Bolivian government seizes Glencore tin smelter

The Bolivian military has marched on private industry once again — and this time it’s a mining company that is being held under heel.

Last year, the country’s hydrocarbons industry was visited by the military before being officially nationalized, and on Feb. 9, it was Baar, Switzerland-based Glencore International’s turn.

Some 200 soldiers turned up at Glencore’s Vinto tin smelter and after making their way through the chains fastened by workers in an effort to keep them out, Bolivian President Evo Morales arrived on the scene. Morales proceeded to sign a decree stating the facility was now the property of the government.

Five days later Glencore said soldiers remained at the facility, which primarily refines tin, but also lead and silver.

Glencore says it was not notified by the government ahead of the seizure and that it “firmly opposes this violation of private property in breach of its rights under Bolivian law and international law.”

The company says it will seek international arbitration unless it is fully compensated for the seizure, and says it has the Swiss government’s support.

But Morales is showing no desire to strike a conciliatory chord.

Despite a formal request, the Bolivian government says it has still not seen the papers connected to Glencore’s purchase of the plant in February 2005.

“They must tell the country how much they paid for Vinto and who organized the transfer — which, from our point of view, was irregular and has damaged the economy,” said presidential spokesman Juan Ramon Quintana in a statement.

Morales’ accusation that the smelter was acquired by illegal means is connected to his consistent assertions that former president and past majority owner of the smelter, Gonzalo Sanchez de Lozada (Goni), was corrupt.

Lozada — who was chased out of the country in 2003 after some 60 civilians were shot by the military while protesting a new tax imposed on the working class — is currently exiled in the United States, where a request for extradition has been held up in the bureaucratic hallways of Washington, D.C.

The smelter was initially privatized in 1996 and eventually wound up in the hands of Comsur — whose largest stockholder was Lozada.

Glencore bought Comsur and renamed it Sinchi Wayra in 2004. But the company has a murky history, fuelling speculation surrounding the deal. Glencore was formerly headed by Mark Rich, the notorious metals trader. Rich lived in exile in Switzerland for years after being found guilty in the U.S. of numerous charges related to his business dealings, including tax fraud. The case garnered much attention when Rich was pardoned by outgoing U.S. President Bill Clinton in 2001.

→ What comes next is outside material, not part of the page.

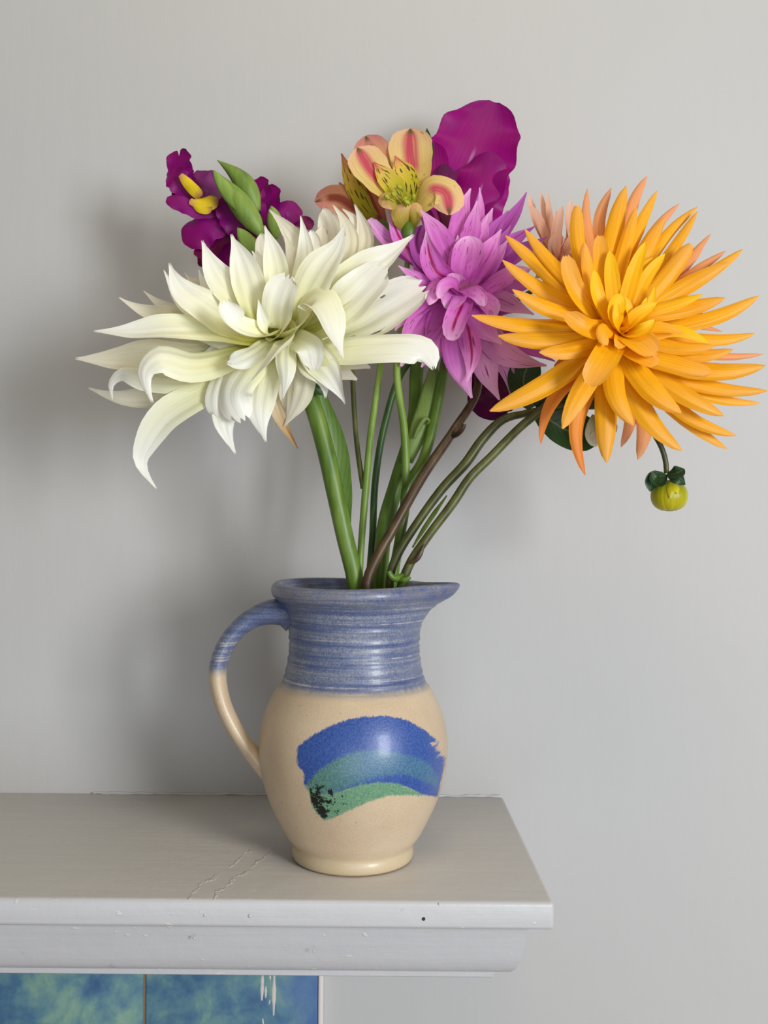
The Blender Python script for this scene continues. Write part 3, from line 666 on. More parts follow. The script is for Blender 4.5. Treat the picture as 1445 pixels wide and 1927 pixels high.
# ------------------------------------------------------------------ orange dahlia
OH = (1165, 618); OD = .665
orange = thing('orange_dahlia', 'big golden orange cactus dahlia with narrow spiky petals at right', 'flower', at(740, 1470, .705))
O0 = petal_mat('orange_petal', [(0, s2l(238, 160, 2)), (.35, s2l(251, 182, 6)), (.7, s2l(250, 176, 22)), (1, s2l(247, 178, 72))], vein=.36, trans=.25, rough=.42, vary=.10)
O1 = petal_mat('yellow_petal', [(0, s2l(236, 160, 4)), (.5, s2l(253, 188, 8)), (1, s2l(252, 206, 26))], vein=.14, trans=.3, rough=.45, vary=.08)
O2 = petal_mat('peach_petal', [(0, s2l(236, 150, 50)), (.5, s2l(240, 156, 84)), (1, s2l(238, 168, 120))], vein=.22, trans=.3, rough=.5, vary=.12)
O3 = petal_mat('orange_petal_deep', [(0, s2l(232, 146, 8)), (.5, s2l(240, 152, 30)), (1, s2l(232, 130, 56))], vein=.2, trans=.25, rough=.45, vary=.10)
OM = [O0, O1, O2, O3]
c6 = crop(880, 320, 2.558); OAX = (.05, -.95, .22)
dO = dict(prof='spike', cup=-.85, nu=18, nv=10, ripple=.06, crease=.10, teeth=.6, fold=.04)
LO = [
 ([(640, 750), (300, 742), (20, 698)], 88, (-.6, -.2, .2), {}),
 ([(640, 790), (360, 815), (148, 796)], 90, (-.2, .5, .9), {}),
 ([(660, 820), (480, 868), (345, 876)], 84, (.3, 1.3, 1.7), dict(cup=-.6)),
 ([(690, 770), (560, 762), (475, 690)], 100, (.7, 1.9, 2.0), dict(cup=.7, prof='blunt')),
 ([(640, 720), (400, 662), (216, 574)], 84, (-.3, .5, 1.), {}),
 ([(600, 690), (350, 560), (168, 432)], 84, (-.9, -.4, 0), {}),
 ([(560, 640), (330, 440), (183, 314)], 82, (-1.3, -1.4, -1.3), dict(mat=0)),
 ([(560, 600), (370, 400), (275, 283)], 72, (-1.1, -1.2, -1.2), {}),
 ([(650, 720), (520, 580), (475, 412)], 92, (.2, .9, 1.1), dict(cup=.5, prof='blunt')),
 ([(640, 640), (540, 380), (528, 170)], 74, (-.6, -.4, -.6), dict(prof='blunt')),
 ([(630, 500), (573, 240), (577, 88)], 56, (-1.8, -2.3, -2.6), dict(mat=2)),
 ([(660, 480), (640, 220), (692, 86)], 68, (-2., -2.6, -3.), dict(mat=2)),
 ([(690, 520), (722, 240), (763, 76)], 95, (-1.2, -1.5, -2.), {}),
 ([(740, 480), (808, 130), (864, 28)], 66, (-2.2, -2.9, -3.4), dict(mat=2)),
 ([(740, 520), (830, 270), (913, 98)], 64, (-1.6, -1.9, -2.4), dict(mat=0)),
 ([(710, 620), (765, 350), (812, 178)], 72, (-.7, -.8, -1.1), dict(mat=0)),
 ([(780, 520), (930, 250), (1017, 162)], 52, (-2.2, -2.7, -3.1), dict(mat=2)),
 ([(780, 560), (890, 330), (947, 230)], 82, (-1., -1.1, -1.3), {}),
 ([(820, 540), (985, 280), (1107, 175)], 56, (-1.9, -2.3, -2.6), dict(mat=0)),
 ([(860, 560), (1035, 310), (1105, 198)], 54, (-1.4, -1.7, -2.), {}),
 ([(690, 730), (600, 540), (565, 350)], 76, (.4, .5, .5), dict(mat=0, cup=-.5)),
 ([(690, 740), (625, 610), (612, 476)], 76, (.7, 1.2, 1.2), dict(mat=1, cup=.5)),
 ([(715, 690), (690, 490), (686, 386)], 76, (.2, .2, .1), dict(mat=1, cup=.4)),
 ([(680, 620), (642, 440), (640, 315)], 78, (-.2, -.3, -.5), dict(mat=0, cup=.4, prof='blunt')),
 ([(745, 690), (800, 490), (855, 348)], 72, (.3, .2, .1), dict(mat=1, cup=.4)),
 ([(800, 690), (955, 520), (1077, 357)], 84, (.2, .1, -.1), dict(mat=0, prof='blunt')),
 ([(780, 680), (870, 500), (950, 403)], 62, (.1, -.1, -.3), dict(mat=1, cup=.5)),
 ([(920, 580), (1080, 410), (1170, 306)], 46, (-2.2, -2.8, -3.2), dict(mat=2)),
 ([(920, 600), (1060, 450), (1132, 376)], 52, (-2.5, -3., -3.3), dict(mat=2)),
 ([(830, 690), (1070, 545), (1257, 442)], 84, (-.1, 0, -.2), {}),
 ([(960, 620), (1200, 470), (1324, 380)], 62, (-1., -1.1, -1.4), dict(mat=0)),
 ([(950, 600), (1100, 480), (1242, 388)], 54, (-1.6, -2., -2.3), dict(mat=2)),
 ([(830, 710), (1080, 655), (1237, 614)], 84, (.2, .4, .5), {}),
 ([(900, 760), (1230, 690), (1402, 605)], 76, (-.8, -.6, -.7), {}),
 ([(820, 700), (1000, 640), (1132, 598)], 56, (.4, .7, .8), dict(mat=1)),
 ([(900, 780), (1230, 812), (1382, 786)], 64, (-.6, -.4, -.5), {}),
 ([(820, 800), (1030, 850), (1192, 845)], 72, (.4, 1., 1.1), {}),
 ([(860, 840), (1130, 885), (1277, 862)], 78, (-.1, .5, .6), {}),
 ([(960, 740), (1120, 750), (1226, 776)], 34, (-2., -2.3, -2.5), dict(mat=2)),
 ([(1000, 860), (1250, 895), (1422, 885)], 42, (-1.6, -1.8, -2.), dict(mat=2)),
 ([(850, 880), (1200, 962), (1432, 940)], 96, (-.5, .1, 0), {}),
 ([(790, 850), (1010, 930), (1167, 968)], 96, (.5, 1.3, 1.5), dict(prof='blunt')),
 ([(860, 920), (1200, 1045), (1442, 1061)], 76, (-1.1, -.8, -1.), {}),
 ([(880, 960), (1230, 1100), (1407, 1120)], 62, (-1.6, -1.5, -1.8), dict(mat=0)),
 ([(800, 880), (1040, 1070), (1232, 1181)], 100, (-.2, .6, .5), {}),
 ([(840, 960), (1100, 1200), (1292, 1277)], 78, (-1., -.7, -.8), {}),
 ([(850, 1000), (1080, 1220), (1250, 1342)], 72, (-1.5, -1.4, -1.6), dict(mat=0)),
 ([(760, 860), (890, 1050), (1028, 1168)], 116, (.4, 1.4, 1.5), {}),
 ([(760, 920), (870, 1180), (1030, 1348)], 108, (-.2, .4, .3), {}),
 ([(710, 880), (720, 1080), (797, 1228)], 104, (.4, 1.4, 1.5), {}),
 ([(690, 920), (672, 1220), (668, 1407)], 112, (-.2, .5, .4), {}),
 ([(650, 930), (530, 1230), (566, 1466)], 82, (-.8, -.4, -.4), dict(mat=3, twist=20)),
 ([(660, 890), (540, 1080), (455, 1243)], 100, (0, 1.1, 1.3), dict(cup=-.5)),
 ([(620, 860), (340, 1050), (107, 1158)], 102, (-.1, .7, 1.), {}),
 ([(600, 900), (400, 1140), (352, 1317)], 76, (-1.2, -1.2, -1.4), dict(mat=3, twist=30)),
 ([(705, 820), (650, 920), (578, 1032)], 128, (.9, 2.4, 2.8), dict(cup=.5, prof='blunt')),
 ([(715, 780), (660, 770), (664, 842)], 70, (1.2, 2.2, 2.4), dict(cup=-.8, prof='blunt')),
 ([(745, 790), (820, 820), (905, 885)], 130, (1., 1.9, 2.2), dict(cup=.5, prof='blunt')),
 ([(740, 830), (830, 890), (918, 925)], 100, (.7, 1.7, 2.0), dict(cup=.4, prof='blunt')),
 ([(720, 950), (790, 1180), (738, 1332)], 72, (-1.8, -2.2, -2.6), dict(mat=2)),
 ([(770, 960), (860, 1220), (818, 1392)], 96, (-1.7, -2.2, -2.6), dict(mat=2)),
 ([(735, 780), (700, 690), (745, 608)], 90, (1.2, 1.8, 1.7), dict(mat=1, cup=.8, prof='blunt')),
 ([(730, 770), (712, 720), (722, 640)], 50, (1.4, 2.2, 2.2), dict(mat=1, cup=.6)),
 ([(750, 770), (775, 680), (750, 630), (735, 640)], 45, (1.2, 1.5, 1.6), dict(mat=1, cup=.7, prof='blunt')),
 ([(750, 780), (810, 700), (912, 640)], 66, (1.1, 1.6, 1.6), dict(mat=1, cup=.6)),
 ([(770, 770), (830, 690), (862, 612)], 46, (.9, 1.3, 1.2), dict(mat=1, cup=.6)),
 ([(770, 770), (860, 690), (900, 560)], 44, (.7, .9, .8), dict(mat=1, cup=.6)),
 ([(800, 780), (920, 760), (1035, 782)], 64, (.9, 1.5, 1.6), dict(cup=.5)),
 ([(830, 800), (1010, 770), (1158, 832)], 60, (.5, 1., 1.1), dict(cup=-.5, mat=1)),
 ([(760, 790), (840, 770), (900, 720)], 70, (1.2, 1.9, 1.9), dict(mat=1, cup=.6)),
 ([(735, 800), (730, 830), (712, 850)], 70, (1.3, 2.0, 2.2), dict(cup=.5, prof='blunt')),
 ([(760, 640), (830, 480), (890, 420)], 58, (-.3, -.4, -.5), dict(mat=1)),
 ([(650, 650), (560, 450), (560, 350)], 60, (-.3, -.3, -.4), {}),
]
orange_ = orange
add_petals(orange, OH, OD, LO, c6, 2.558, OAX, dO, OM, -.5)
fill_petals(orange, OH, OD, 34, (150, 170, 165, 150), -1.9, -2.4, 26, OAX, dict(prof='spike', cup=-.7), O3, -1.9)
fill_petals(orange, OH, OD, 22, (100, 110, 110, 100), -.9, -1.2, 26, OAX, dict(prof='spike', cup=-.7), O0, -1.3)
blob('receptacle', at(1165, 620, OD + .02), (.014, .010), M_HEART, orange, OAX)
stem(orange, [(1160, 635, OD + .026), (1110, 690, OD + .032)] + sp((1290, 290, .702), (1190, 370, .705), (1020, 540, .705), (920, 640, .703), (840, 760, .701), (705, 940, .698), (625, 1060, .697), (590, 1140, .697)) + [(748, 1150, .70), (735, 1470, .705)], [7, 7.5, 8, 7.8, 8.2, 8.6, 8, 8.4, 9.6, 10, 9, 9], M_OLIVE)
stem(orange, sp((585, 1135, .696), (530, 1140, .690), (512, 1108, .689)), [7, 7, 4.5], M_GREEN, 'cut_stub', 10)
stem(orange, sp((560, 1150, .694), (600, 1150, .69), (618, 1136, .69)), [6, 6, 4], M_GREEN, 'cut_stub', 10)
petal([at(*q) for q in sp((600, 1075, .695), (650, 1050, .692), (692, 968, .694))], 26 * .7 / F / 2.676, (.5, -.8, .1), M_BROWN, orange, prof='leaf', cup=.7, name='leaf_scar')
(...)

For his part, Morales used the Vinto nationalization as a platform to extoll his government’s cleanup efforts.

“We’ve started to give Bolivia its dignity,” Morales said after the signing the decree.

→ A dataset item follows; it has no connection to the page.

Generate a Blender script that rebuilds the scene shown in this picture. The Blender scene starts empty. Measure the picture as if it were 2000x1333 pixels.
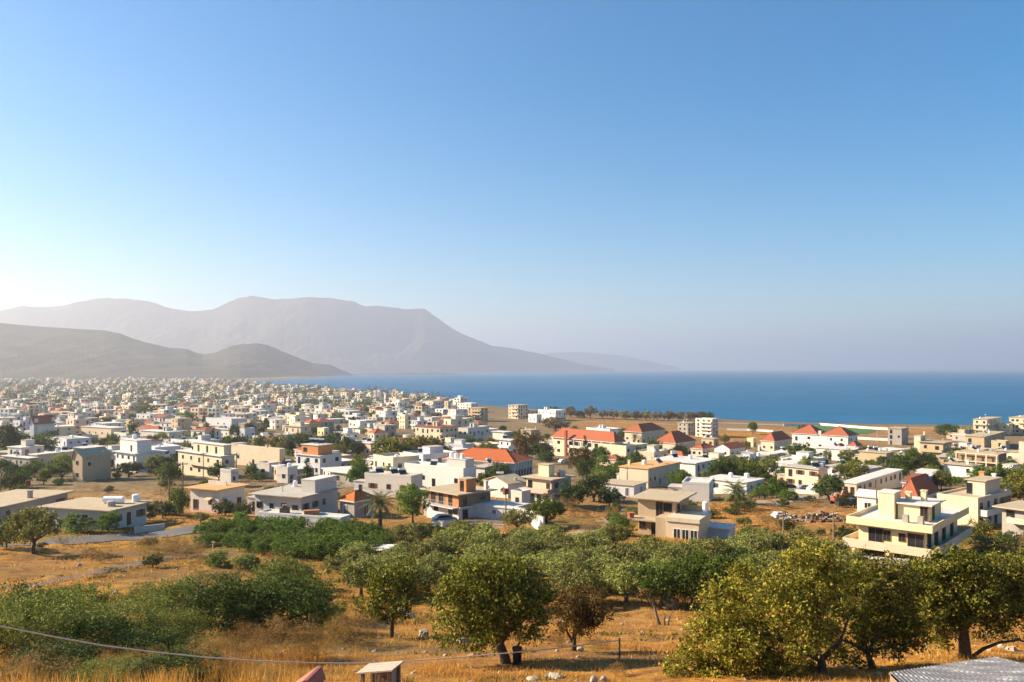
import bpy, bmesh, math, random
import numpy as np
from mathutils import Vector, Matrix

R = math.radians
random.seed(7)
rng = np.random.default_rng(11)
SC = bpy.context.scene

# ------------------------------------------------------------------ camera, sky, sun, exposure
F = 1556.0            # focal length in pixels of the 2000 px wide photograph
CX, HY = 1000.0, 720.0   # optical centre, horizon row
EYE = 45.0            # eye height above the sea
cam = bpy.data.cameras.new("camera")
cam.sensor_width = 36.0
cam.lens = 36.0 * F / 2000.0
cam.shift_y = (HY - 666.5) / 2000.0
cam.clip_start = 0.3
cam.clip_end = 60000.0
camo = bpy.data.objects.new("camera", cam)
SC.collection.objects.link(camo)
camo.location = (0, 0, EYE)
camo.rotation_euler = (R(90), 0, 0)
SC.camera = camo

SUN_AZ, SUN_EL = 81.0, 28.0        # degrees to the left of the view axis, degrees above the horizon
sunv = Vector((-math.sin(R(SUN_AZ)) * math.cos(R(SUN_EL)), math.cos(R(SUN_AZ)) * math.cos(R(SUN_EL)), math.sin(R(SUN_EL))))
world = bpy.data.worlds.new("World")
SC.world = world
world.use_nodes = True
wn = world.node_tree
bg = next(n for n in wn.nodes if n.type == 'BACKGROUND')
sky = wn.nodes.new('ShaderNodeTexSky')
sky.sky_type = 'NISHITA'
sky.sun_disc = False
sky.sun_elevation = R(SUN_EL)
sky.sun_rotation = R(-SUN_AZ)
sky.altitude = 50
sky.air_density = 1.0
sky.dust_density = 0.3
sky.ozone_density = 3.0
hsv = wn.nodes.new('ShaderNodeHueSaturation')
hsv.inputs['Hue'].default_value = 0.494
hsv.inputs['Saturation'].default_value = 1.5
wn.links.new(sky.outputs[0], hsv.inputs['Color'])
wn.links.new(hsv.outputs[0], bg.inputs[0])
bg.inputs[1].default_value = 0.062
sl = bpy.data.lights.new("sun", 'SUN')
sl.energy = 5.0
sl.angle = R(0.5)
sl.color = (1.0, 0.84, 0.62)
slo = bpy.data.objects.new("sun", sl)
SC.collection.objects.link(slo)
slo.rotation_euler = (-sunv).to_track_quat('-Z', 'Y').to_euler()
SC.view_settings.view_transform = 'Standard'
SC.view_settings.look = 'None'
SC.view_settings.gamma = 1.0
SC.view_settings.exposure = 1.52
SC.view_settings.use_curve_mapping = False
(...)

Morales had previously stated that he will spend US$10 million to modernize the plant as the government looks to reinstate its monopoly over tin exports.

“(Foreign interests) have tried to keep Bolivia merely an exporter of raw materials,” Morales told workers at the smelter on the day of the confiscation. “But now the hour has come to industrialize all of our natural resources.”

Beyond the Vinto smelter, Glencore owns five mines in the country.

The future of those mines is uncertain, as their acquisitions are also tied to Lozada and the Comsur deal.

“It’s not that (the other projects) are next, but the government will pay more attention to them than to other operations at this time,” says Ivan Rebolledo, the president of the Bolivian American Chamber of Commerce.

As for concerns that the Vinto seizure could signal the beginning of a nationalization plan that will affect the entire mining sector, Rebolledo says that’s not likely.

He sees the move as being specific to issues pertaining to Glencore, and not to foreign direct investment in general.

Fair reforms

“The government has assured the mining sector that all reforms will be done fairly and not arbitrarily and that the government is willing to negotiate with the entire sector,” Rebolledo says. “There are glitches (in the process) but things are moving ahead.”

Miners with significant stakes in Bolivia such as Coeur d’Alene Mines (CDM-T, CDE-N) and Apex Silver Mines (SIL-X) can take solace in Morales’ statement that projects that abide by Bolivian laws will not be targeted.

“We hope that investors understand that (Vinto) is not an analogous situation to San Bartolome,” says Scott Land, a spokesperson for Coeur d’Alene.

San Bartolome is a large silver project, wholly owned by Coeur d’Alene, in the Potosi region of Bolivia.

After the dust had settled, the market showed that it was making the distinction between Glencore and other companies working in Bolivia. Apex and Coeur d’Alene — the two companies most consistently tied to Bolivia due to the size of their respective San Cristobal and San Bartolome projects — were up 9% and 6%, respectively, in the week following the seizure.

To date, the Bolivian government’s involvement in the mining sector has been limited to a handful of deposits operated by state-run Comibol. While the government owns all mineral concessions — both directly and through Comibol — mining is carried out either by independent Bolivian mining co-operatives or larger international companies.

Morales has stated that foreign companies operating in the country will likely face a tax hike aimed at recovering more revenue from mineral exports.